╭─ Provided entries
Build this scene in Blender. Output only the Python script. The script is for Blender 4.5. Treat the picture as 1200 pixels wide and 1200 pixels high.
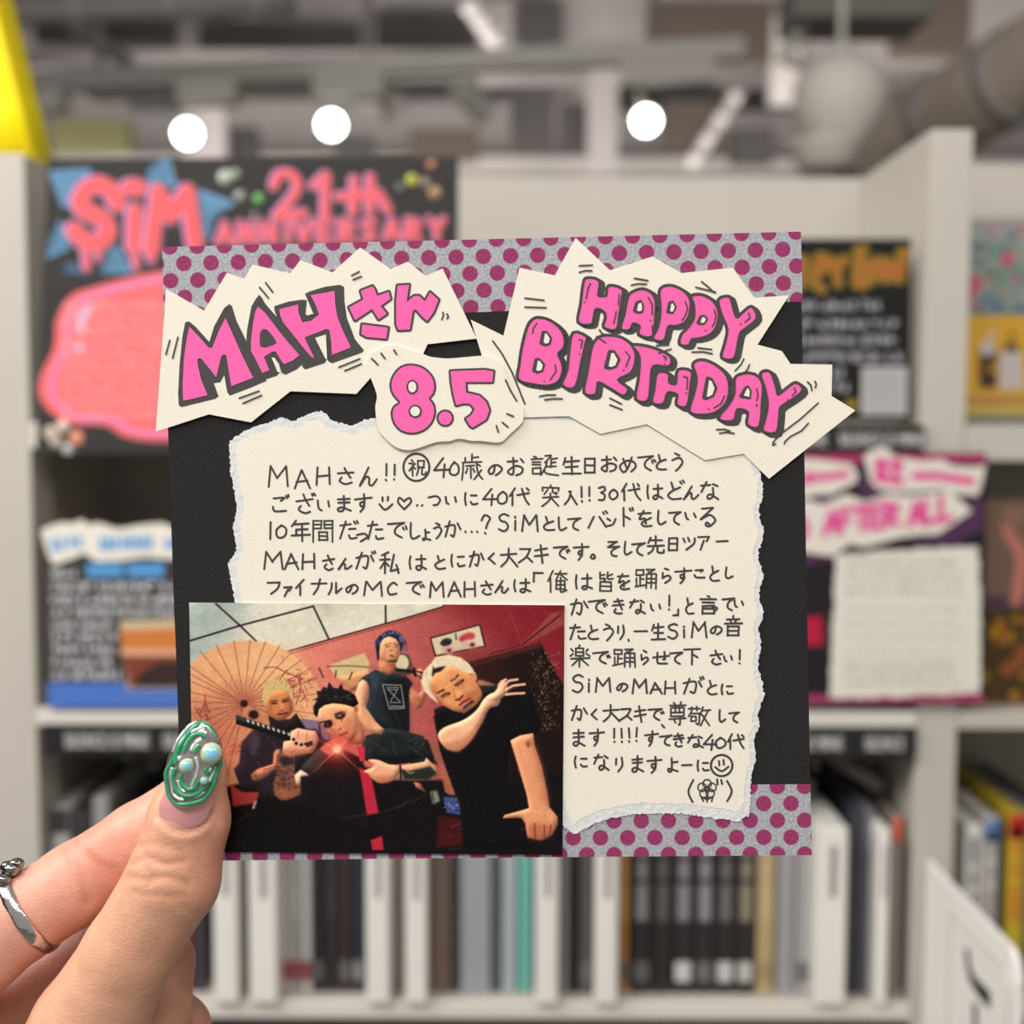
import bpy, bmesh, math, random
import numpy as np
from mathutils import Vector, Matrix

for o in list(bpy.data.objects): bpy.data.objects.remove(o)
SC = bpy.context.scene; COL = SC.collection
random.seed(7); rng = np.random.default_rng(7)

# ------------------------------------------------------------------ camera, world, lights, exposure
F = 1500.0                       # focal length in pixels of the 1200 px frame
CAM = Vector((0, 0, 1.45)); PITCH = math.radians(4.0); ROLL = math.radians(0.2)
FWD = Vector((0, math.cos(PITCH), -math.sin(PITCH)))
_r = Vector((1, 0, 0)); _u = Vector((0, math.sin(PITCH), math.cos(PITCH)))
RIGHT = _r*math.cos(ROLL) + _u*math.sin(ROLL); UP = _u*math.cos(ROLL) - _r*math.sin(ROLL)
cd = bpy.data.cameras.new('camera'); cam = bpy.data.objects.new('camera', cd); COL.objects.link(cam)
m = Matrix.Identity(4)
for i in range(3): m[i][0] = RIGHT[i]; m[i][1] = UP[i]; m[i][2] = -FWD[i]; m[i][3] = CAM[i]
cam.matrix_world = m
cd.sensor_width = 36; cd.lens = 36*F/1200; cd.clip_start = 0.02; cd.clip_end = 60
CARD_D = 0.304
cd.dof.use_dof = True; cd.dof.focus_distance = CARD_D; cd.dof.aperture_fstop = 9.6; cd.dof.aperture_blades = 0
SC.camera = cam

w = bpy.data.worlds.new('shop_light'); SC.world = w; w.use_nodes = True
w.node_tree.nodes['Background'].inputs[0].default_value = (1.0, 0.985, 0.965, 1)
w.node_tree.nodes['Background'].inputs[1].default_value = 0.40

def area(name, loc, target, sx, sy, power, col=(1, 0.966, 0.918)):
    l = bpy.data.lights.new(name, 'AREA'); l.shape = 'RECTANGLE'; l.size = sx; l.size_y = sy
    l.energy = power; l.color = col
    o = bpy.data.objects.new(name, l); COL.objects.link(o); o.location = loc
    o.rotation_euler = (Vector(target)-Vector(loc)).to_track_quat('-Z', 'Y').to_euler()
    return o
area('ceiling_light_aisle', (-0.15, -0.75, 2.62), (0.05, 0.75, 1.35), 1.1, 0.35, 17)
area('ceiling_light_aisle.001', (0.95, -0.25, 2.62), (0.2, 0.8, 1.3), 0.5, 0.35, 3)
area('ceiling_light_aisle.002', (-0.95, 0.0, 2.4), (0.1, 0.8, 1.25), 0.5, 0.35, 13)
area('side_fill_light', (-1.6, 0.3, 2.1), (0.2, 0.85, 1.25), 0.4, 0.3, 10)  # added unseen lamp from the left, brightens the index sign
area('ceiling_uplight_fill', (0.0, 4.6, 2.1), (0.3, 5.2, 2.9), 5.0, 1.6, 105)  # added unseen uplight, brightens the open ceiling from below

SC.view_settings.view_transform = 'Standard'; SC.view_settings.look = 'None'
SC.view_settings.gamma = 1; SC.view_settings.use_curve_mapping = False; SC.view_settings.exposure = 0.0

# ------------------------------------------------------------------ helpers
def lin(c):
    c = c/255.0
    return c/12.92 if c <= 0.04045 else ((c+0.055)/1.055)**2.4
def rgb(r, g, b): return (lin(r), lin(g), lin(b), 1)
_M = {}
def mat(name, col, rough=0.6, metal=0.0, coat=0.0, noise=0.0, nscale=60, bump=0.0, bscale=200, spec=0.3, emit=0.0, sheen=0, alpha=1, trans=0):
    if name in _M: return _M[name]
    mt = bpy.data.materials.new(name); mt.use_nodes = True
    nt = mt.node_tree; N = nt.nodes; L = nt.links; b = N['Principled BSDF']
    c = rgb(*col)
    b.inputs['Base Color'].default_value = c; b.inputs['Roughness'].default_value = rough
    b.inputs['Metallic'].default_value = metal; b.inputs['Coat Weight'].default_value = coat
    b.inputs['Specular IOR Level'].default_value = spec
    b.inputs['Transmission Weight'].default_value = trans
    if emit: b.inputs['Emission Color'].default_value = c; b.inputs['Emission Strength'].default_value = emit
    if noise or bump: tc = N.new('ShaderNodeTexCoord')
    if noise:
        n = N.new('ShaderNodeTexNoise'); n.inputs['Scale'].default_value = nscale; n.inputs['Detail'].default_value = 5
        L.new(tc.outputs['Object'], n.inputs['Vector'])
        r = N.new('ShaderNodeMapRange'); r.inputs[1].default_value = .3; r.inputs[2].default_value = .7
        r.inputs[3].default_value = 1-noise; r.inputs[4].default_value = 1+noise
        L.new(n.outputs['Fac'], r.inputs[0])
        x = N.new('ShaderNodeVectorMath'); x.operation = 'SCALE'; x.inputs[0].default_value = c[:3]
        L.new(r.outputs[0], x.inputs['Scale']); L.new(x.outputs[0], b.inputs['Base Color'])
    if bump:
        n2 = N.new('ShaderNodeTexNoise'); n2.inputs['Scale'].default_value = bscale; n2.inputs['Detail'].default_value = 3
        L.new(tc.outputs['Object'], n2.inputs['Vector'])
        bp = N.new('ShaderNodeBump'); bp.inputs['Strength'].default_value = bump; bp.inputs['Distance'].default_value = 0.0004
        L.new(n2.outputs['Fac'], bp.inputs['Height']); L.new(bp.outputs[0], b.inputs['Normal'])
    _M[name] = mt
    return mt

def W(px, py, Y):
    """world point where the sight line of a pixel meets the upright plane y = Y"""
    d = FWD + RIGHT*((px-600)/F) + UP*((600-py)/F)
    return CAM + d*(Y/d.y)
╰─
╭─ Provided entries
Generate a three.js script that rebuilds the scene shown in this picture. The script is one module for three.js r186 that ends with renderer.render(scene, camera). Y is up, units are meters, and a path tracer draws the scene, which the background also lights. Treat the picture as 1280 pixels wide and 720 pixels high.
╰─
╭─ Provided entries
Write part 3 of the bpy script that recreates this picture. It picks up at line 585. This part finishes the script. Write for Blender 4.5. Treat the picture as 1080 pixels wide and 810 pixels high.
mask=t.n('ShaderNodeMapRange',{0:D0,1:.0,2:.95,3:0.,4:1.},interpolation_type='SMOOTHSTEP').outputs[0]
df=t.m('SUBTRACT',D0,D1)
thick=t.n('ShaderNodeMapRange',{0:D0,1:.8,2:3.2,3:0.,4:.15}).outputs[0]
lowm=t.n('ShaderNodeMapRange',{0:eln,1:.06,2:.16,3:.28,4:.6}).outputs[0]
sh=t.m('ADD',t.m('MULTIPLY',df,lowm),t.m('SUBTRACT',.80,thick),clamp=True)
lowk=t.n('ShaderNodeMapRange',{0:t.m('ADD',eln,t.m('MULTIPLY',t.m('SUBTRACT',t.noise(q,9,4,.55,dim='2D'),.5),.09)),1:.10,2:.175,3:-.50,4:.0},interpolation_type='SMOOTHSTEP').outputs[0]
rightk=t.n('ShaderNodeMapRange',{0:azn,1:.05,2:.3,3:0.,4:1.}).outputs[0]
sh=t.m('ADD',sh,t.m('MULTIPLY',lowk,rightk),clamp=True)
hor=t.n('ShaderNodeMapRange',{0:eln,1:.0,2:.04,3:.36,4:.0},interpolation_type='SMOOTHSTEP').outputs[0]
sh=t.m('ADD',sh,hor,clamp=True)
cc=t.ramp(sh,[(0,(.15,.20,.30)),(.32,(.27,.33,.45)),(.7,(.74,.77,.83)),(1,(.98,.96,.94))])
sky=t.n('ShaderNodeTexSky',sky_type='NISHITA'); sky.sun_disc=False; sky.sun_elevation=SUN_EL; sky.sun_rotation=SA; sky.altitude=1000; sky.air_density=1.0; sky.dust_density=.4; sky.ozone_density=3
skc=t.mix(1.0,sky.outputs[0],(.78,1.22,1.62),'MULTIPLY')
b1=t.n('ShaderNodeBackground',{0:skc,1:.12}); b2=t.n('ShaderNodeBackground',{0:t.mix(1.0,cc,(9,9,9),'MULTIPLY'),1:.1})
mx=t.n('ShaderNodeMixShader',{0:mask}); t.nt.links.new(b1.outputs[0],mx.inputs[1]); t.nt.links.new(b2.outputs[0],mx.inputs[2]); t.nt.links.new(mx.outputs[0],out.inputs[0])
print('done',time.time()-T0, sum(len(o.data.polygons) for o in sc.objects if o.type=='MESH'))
╰─
**Task instructions**
Repeat the lines between those holding "Build this scene" and "w.node_tree.nodes['Background'].inputs[1].default_value = 0.40", inclusive. Pictures stay out.

**Finished task**
Build this scene in Blender. Output only the Python script. The script is for Blender 4.5. Treat the picture as 1200 pixels wide and 1200 pixels high.
import bpy, bmesh, math, random
import numpy as np
from mathutils import Vector, Matrix

for o in list(bpy.data.objects): bpy.data.objects.remove(o)
SC = bpy.context.scene; COL = SC.collection
random.seed(7); rng = np.random.default_rng(7)

# ------------------------------------------------------------------ camera, world, lights, exposure
F = 1500.0                       # focal length in pixels of the 1200 px frame
CAM = Vector((0, 0, 1.45)); PITCH = math.radians(4.0); ROLL = math.radians(0.2)
FWD = Vector((0, math.cos(PITCH), -math.sin(PITCH)))
_r = Vector((1, 0, 0)); _u = Vector((0, math.sin(PITCH), math.cos(PITCH)))
RIGHT = _r*math.cos(ROLL) + _u*math.sin(ROLL); UP = _u*math.cos(ROLL) - _r*math.sin(ROLL)
cd = bpy.data.cameras.new('camera'); cam = bpy.data.objects.new('camera', cd); COL.objects.link(cam)
m = Matrix.Identity(4)
for i in range(3): m[i][0] = RIGHT[i]; m[i][1] = UP[i]; m[i][2] = -FWD[i]; m[i][3] = CAM[i]
cam.matrix_world = m
cd.sensor_width = 36; cd.lens = 36*F/1200; cd.clip_start = 0.02; cd.clip_end = 60
CARD_D = 0.304
cd.dof.use_dof = True; cd.dof.focus_distance = CARD_D; cd.dof.aperture_fstop = 9.6; cd.dof.aperture_blades = 0
SC.camera = cam

w = bpy.data.worlds.new('shop_light'); SC.world = w; w.use_nodes = True
w.node_tree.nodes['Background'].inputs[0].default_value = (1.0, 0.985, 0.965, 1)
w.node_tree.nodes['Background'].inputs[1].default_value = 0.40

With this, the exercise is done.